UN Slams Soaring Deadly Violence Faced by Aid Workers in Gaza

The United Nations condemns on Sunday, Aug 18, the “unacceptable” level of violence becoming commonplace against humanitarian workers, a record 280 of whom were killed worldwide in 2023. And it warned that the war in Gaza is potentially fueling even higher numbers of such deaths this year.

Aid workers protest in front the UN headquarters in New York (Photo: Zo Haderech)

“The normalization of violence against aid workers and the lack of accountability are unacceptable, unconscionable and enormously harmful for aid operations everywhere,” Joyce Msuya, acting director of the UN’s Office for the Coordination of Humanitarian Affairs (OCHA), says in a statement on the eve of the World Humanitarian Day. “With 280 aid workers killed in 33 countries last year, 2023 marked the deadliest year on record for the global humanitarian community,” a 137 percent increase over 2022, when 118 aid workers died, OCHA says in the statement.

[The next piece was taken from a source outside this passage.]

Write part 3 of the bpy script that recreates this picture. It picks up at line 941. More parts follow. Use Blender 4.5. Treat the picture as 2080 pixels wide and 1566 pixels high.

It cites the Aid Worker Security Database which has tracked such figures back to 1997.

The UN says more than half of the deaths in 2023, or 163, were aid workers killed in Gaza during the first three months of the war in Gaza mainly in Israeli airstrikes. South Sudan, wracked by civil strife, and Sudan, where a war between two rival generals has been raging since April 2023, are the next deadliest conflicts for humanitarians, with 34 and 25 deaths respectively.

Also, the European Union said that 2023 was the deadliest year on record for aid workers, and 2024 is likely to follow the same harrowing trend. A joint statement issued by EU High Representative, Josep Borrell, and Commissioner, Janez Lenarčič, on the World Humanitarian Day stated that: “When disasters strike, crises erupt and conflicts arise, humanitarians are among the first ones on the spot delivering emergency assistance to those affected. This selfless calling to bring relief – but also hope – to the most vulnerable must be honored and protected.”

“Yet we cannot forget the acute danger facing humanitarian workers as they carry out their duties in war zones and environments where their own security is not ensured,” added the statement. The statement read: “We have stated year after year that humanitarian workers must be protected at all costs, without exceptions. But in this increasingly volatile world, words alone are not enough.”

They underscored the humanitarian catastrophe in the Gaza Strip which they stressed has been “unfolding before our eyes over the past 10 months. In places such as these, where every day is a struggle for survival for every civilian, the life-saving work of the humanitarian community makes a huge difference.” On August 9, the UN relief agency (UNRWA) announced that 205 humanitarian aid workers have been killed by Israeli forces in Gaza since October 7, 2023.